(From Center & Periphery, the online newsletter of the Center for Anthroposophy)
Dateline Amherst, MA: At the Taproot of Terrorism
by Douglas Gerwin
Why are so many young people around the world becoming radicalized?
For answers to this question, it is tempting to invoke the tenets of political ideologies or the findings of popular sociology. Recently, though, I came across a passage from a lecture given by Rudolf Steiner in 1920––on 9/11, as it happens––in which a quite different light is cast on this vexed issue.[1]
In the closing talk of a lecture series offered at the Goetheanum less than a year after the first Waldorf school was founded, Steiner addressed the root of dissatisfaction that young people may feel if their education has failed them.
Specifically, he related how children come into the world carrying, unconsciously, in the depths of their souls profound imaginations implanted before birth, or even before conception. These imaginations––which Steiner describes as “forces of pictorialized representation, which have been received before birth or conception”––need to find their outlet in the children’s consciousness during the course of their education.
If they are suppressed, for instance by an abstract form of teaching that replaces living pictures with dry intellectual concepts, these forces “will burst out elsewhere if they are not brought to the surface [of consciousness] in pictorial representation.” He singles out the teaching of the alphabet via abstract symbols (rather than via living pictures in which these symbols are buried) as an example of abstract instruction that inhibits the child’s spontaneous powers of imagination.
And what is the consequence of such a displacement? “Rebels, revolutionaries, dissatisfied people; people who do not know what they want because they want something that one cannot know,” is Steiner’s response. “They want something that is incompatible with any possible social order; something . . . that should have entered their fantasy but did not; instead it entered into their agitated social activities.” In brief, forces intended to arise in the realm of imaginative thinking erupt instead at the level of brute will.
Put differently, children come into the world with image-making forces arising from their pre-birth existence in the spiritual world. Because these creative forces belong to the heavens, they cannot find their rightful expression in the physical world and must remain in the realm of heavenly imaginations, a realm to which children are still directly connected. But if for some reason (abstract education is perhaps only one) the activity of these heavenly imaginations is staunched in the children at the level of their conscious thought-pictures, then it runs the risk of bursting out instead at the level of unconscious will.
Steiner, C.S. Lewis, and others have pointed to a law of the spirit according to which a constructive force at the level of thinking or consciousness (as carried, say, by the nervous system) will be experienced as destructive if displaced to the level of unconscious will (as carried, say, by the metabolic system), and vice versa. Consider only the “constructive” processes of digestion, which have their rightful place in our metabolic organs and which, if displaced via the blood to the fluids surrounding the upper nervous system and brain, may be experienced as excruciating migraine. And likewise, notice how the cut-and-thrust gesture of incisive, penetrating thinking, if displaced into the will, may appear as pugilist aggression and violence.

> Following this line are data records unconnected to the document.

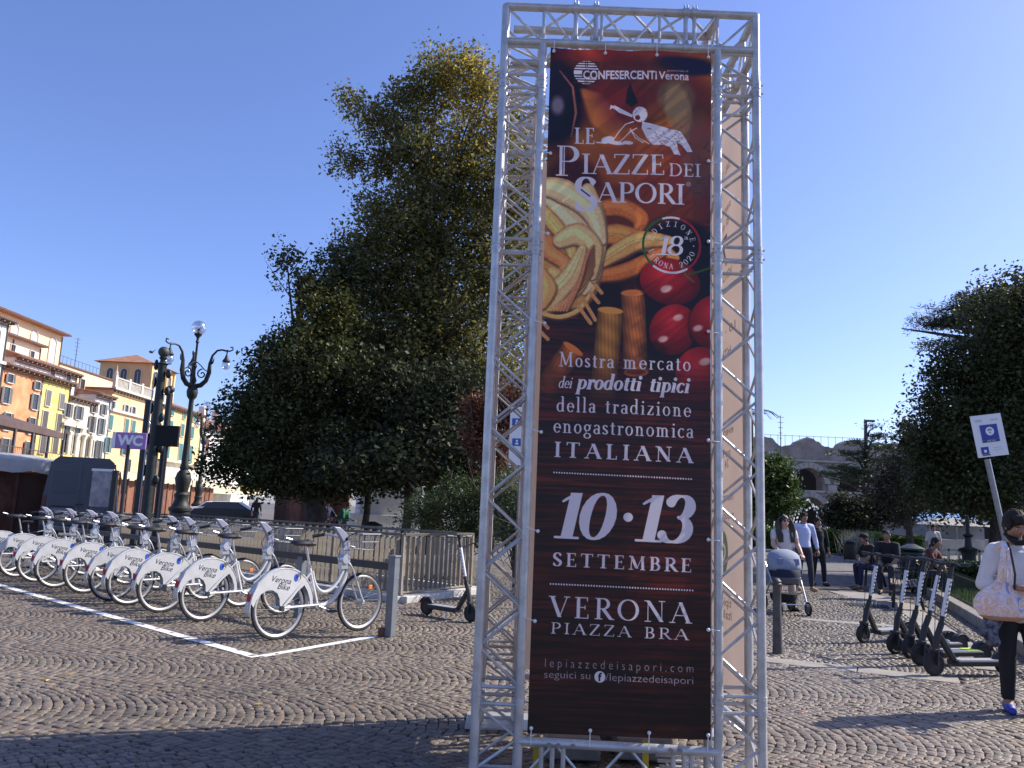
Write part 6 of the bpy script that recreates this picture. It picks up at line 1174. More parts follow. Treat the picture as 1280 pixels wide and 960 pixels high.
# fountain
fo = thing('fountain', 'fountain basin with arching white water jets behind the hedge', 'fountain', (0, 0, 0)); c = V0(W(985, 662, 52)); b = MB(); b.lathe([(4.2, 0), (4.2, .6), (3.9, .62), (3.9, .4), (.5, .4), (.4, 1.0)], c, 28); b.obj('basin', STN, fo, True)
WATER = mat('white_water', (.80, .84, .88), .3, trans=.4); rg = random.Random(4)
for k in range(16):
    a = k/16*2*math.pi; h_ = 2.5 if k % 2 else 2.1; b = MB()
    for i in range(26):
        u = (i+rg.random()*.6)/26; r = .4+2.6*u if k % 3 else 2.6-.2*u; z = .5+h_*4*u*(1-u) if k % 3 else .5+h_*u; b.ball(c+Vector((math.cos(a)*r, math.sin(a)*r, z+rg.uniform(-.05, .05))), (.035, .035, .075), 5)
    b.obj('water_jet', WATER, fo)
# ---------------------------------------------------------------- trees and shrubs
BARK = mat('tree_bark', (.045, .036, .028), .95, c2=(.09, .075, .06), scale=6, bump=.8, bscale=25)
def leafmat(name, c, tr=.3, rough=.55, spec=.4): return mat(name, c, rough, attr='tone', trans=tr, spec=spec)
def foliage(name, blobs, n, size, m, parent, seed, cr=.42, per=34, flat=0., yel=None, aspect=.5, shell=2.0):
    rg = np.random.RandomState(seed); B = np.array([b[:6] for b in blobs], float); w = np.array([(b[6] if len(b) > 6 else 1)*b[3]*b[4]*b[5] for b in blobs])**.8; w /= w.sum(); nc = max(4, n//per)
    bi = rg.choice(len(B), nc, p=w); u = rg.normal(0, 1, (nc, 3)); u /= np.linalg.norm(u, axis=1)[:, None]; r = rg.rand(nc)**(1/shell); r = .90*r*(1+.05*rg.normal(0, 1, nc)); C = B[bi, :3]+u*r[:, None]*B[bi, 3:6]
    k = rg.randint(0, nc, n); q_ = rg.normal(0, 1, (n, 3)); q_ *= (rg.rand(n)**.45*1.75/np.linalg.norm(q_, axis=1))[:, None]; P = C[k]+q_*cr*np.array([1, 1, 1-flat*.7])*rg.uniform(.5, 1.3, nc)[k][:, None]
    ct = rg.uniform(.5, 1.5, nc)[k]*rg.uniform(.7, 1.35, n)
    d = rg.normal(0, 1, (n, 3)); d[:, 2] *= .6; d[:, 2] -= .25; d /= np.linalg.norm(d, axis=1)[:, None]; q = rg.normal(0, 1, (n, 3)); s = np.cross(d, q); s /= np.linalg.norm(s, axis=1)[:, None]; sz = size*rg.uniform(.45, 1.45, n)[:, None]
    V = np.stack([P-d*sz*.5, P+s*sz*aspect*.5, P+d*sz*.5, P-s*sz*aspect*.5], 1).reshape(-1, 3); cols = np.stack([ct*rg.uniform(.9, 1.15, n), ct, ct*rg.uniform(.85, 1.1, n)], 1)
    if yel is not None:
        f = yel(P, rg); cols *= (1+f[:, None]*np.array([3.4, 2.3, .2]))
    o = link(bpy.data.objects.new(name, fast_mesh(name, V, np.arange(n*4).reshape(-1, 4), m, cols))); o.parent = parent; return o, C, bi
def tree(label, base, blobs, n, size, m, seed, trunk=(.3, 4), branches=26, name='tree', cat='tree', group=None, **k):
    t = thing(name, label, cat, (0, 0, 0), 0, group); bx, by = base; o, C, bi = foliage('crown', blobs, n, size, m, t, seed, **k); rg = random.Random(seed); zt = max(b[2]+b[5]*.6 for b in blobs); r0, zf = trunk; cx = sum(b[0] for b in blobs)/len(blobs); cy = sum(b[1] for b in blobs)/len(blobs)
    b = MB(); P = [Vector((bx, by, -.05)), Vector((bx, by, .3)), Vector((bx+.1, by, zf*.5)), Vector((bx+(cx-bx)*.3, by+(cy-by)*.3, zf)), Vector((bx+(cx-bx)*.6, by+(cy-by)*.5, (zf+zt)/2)), Vector((cx, cy, zt-1.4))]; b.tube(P, [r0*1.5, r0, r0*.85, r0*.75, r0*.42, r0*.08], 10); tr = b.obj('trunk', BARK, t, True)
    b = MB()
    for i in range(branches):
        c = Vector(C[rg.randrange(len(C))]); f = rg.uniform(.1, .75); s = P[3]+(P[5]-P[3])*f if c.z > P[3].z else P[2]+(P[3]-P[2])*.9; 
        if s.z > c.z+1: s = P[3]
        mid = (s+c)/2+Vector((rg.uniform(-.3, .3), rg.uniform(-.3, .3), rg.uniform(-.1, .4))); b.tube([s, mid, c], [r0*.22, r0*.13, .012], 5, False)
        for _ in range(3): e = c+Vector([rg.uniform(-.8, .8) for _ in range(3)]); b.tube([mid+(c-mid)*rg.uniform(.2, .9), e], [.02, .006], 4, False)
    b.obj('limbs', BARK, t, True); return t
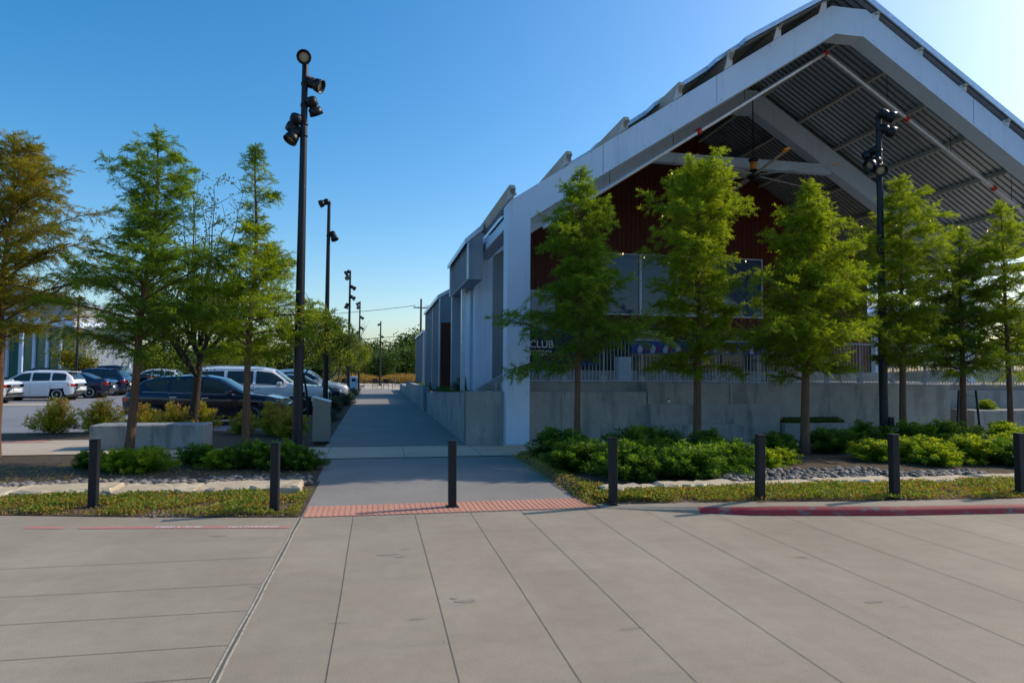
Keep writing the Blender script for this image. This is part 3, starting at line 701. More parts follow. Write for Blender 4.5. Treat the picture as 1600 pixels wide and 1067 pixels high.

In other words, if children come into the world bearing heavenly picture-making forces and fail to find rightful outlets for these creative forces in their worlds of imagination, these same constructive powers may well erupt as destructive forces at the level of volition and action –– “in strife and bloodshed instead of imaginations”, as Steiner puts it.
“No wonder that the individuals who destroy the social fabric actually have the feeling that they are doing good,” he concludes. “For what do they sense in themselves? They feel heaven within themselves . . . .”
Wherever we find children––in the West, the East, or the Middle East––who have been robbed by their education or their culture of the opportunity to tap into their heaven-creative powers of picture-making, we can expect to find schools of earth-destructive terrorists. At the root of “radicalized” terrorism we may discern, faintly, pictures of mighty heavenly forces that have been denied their rightful place.
Radiance of the heavens will there confront us, albeit in distorted form, as the wrath of heaven.
[1] Rudolf Steiner, Spiritual Science as a Foundation for Social Forms (Dornach, 6 August – 11 September 1920), Lecture XVI of 11 September. I am indebted to Patrice Maynard, Director of Publications and Development at the Research Institute for Waldorf Education, for this reference.